The music industry is continually searching for new copy-protection strategies. It has been revealed that Sony Corp. of America/Bertelsmann AG artists is now employing rootkit-style techniques as part of their digital rights management (DRM) technology. Indeed, The Sony DRM software is incredibly stealthy, virtually undetectable on Windows-based systems, and does not appear in Windows Explorer or the Windows registry.

Dubbed “sterile burning”, this strategy manipulates the Windows core processing center. The DRM files imbed themselves into Windows in such a way that trying to remove them fundamentally changes core components vital to Windows functioning.
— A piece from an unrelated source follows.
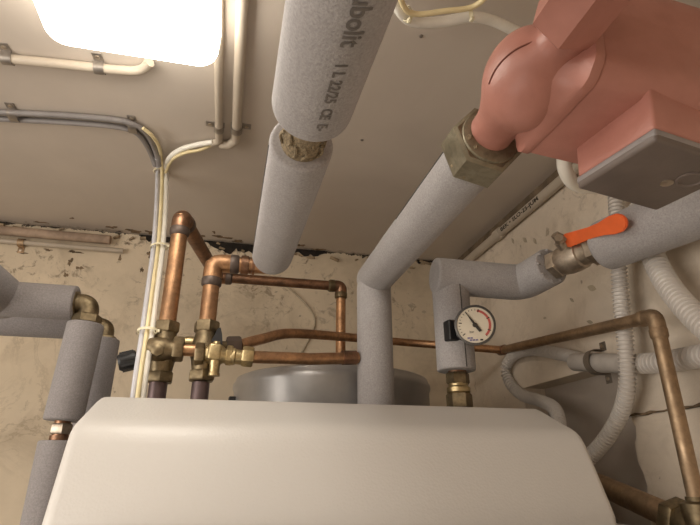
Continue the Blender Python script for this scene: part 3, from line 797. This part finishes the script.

Industry experts are remaining hush-hush about the details of the technology, fearing that hackers may use the technique to hide malicious programs. However, according to Mathew Gilliat-Smith, CEO of First 4 Internet, similar techniques have been used by internet security companies for years.

The technology is not without its pitfalls. Mark Russinovich of Winternals Software Inc. warns that the rootkit files, because of their simplicity, may be prone to overwriting areas of memory essential to certain applications, causing them to crash. Furthermore, removing the DRM software is incredibly difficult, and even when advanced users find a way to delete it, Windows oftentimes starts failing to read the CD drive. New Sony/BMG CDs will utilize a new version of the anti-piracy technology, addressing these issues.

It can only be expected that media companies will continue to develop new anti-piracy measures and Sony’s use of rootkit-style techniques is but a single example.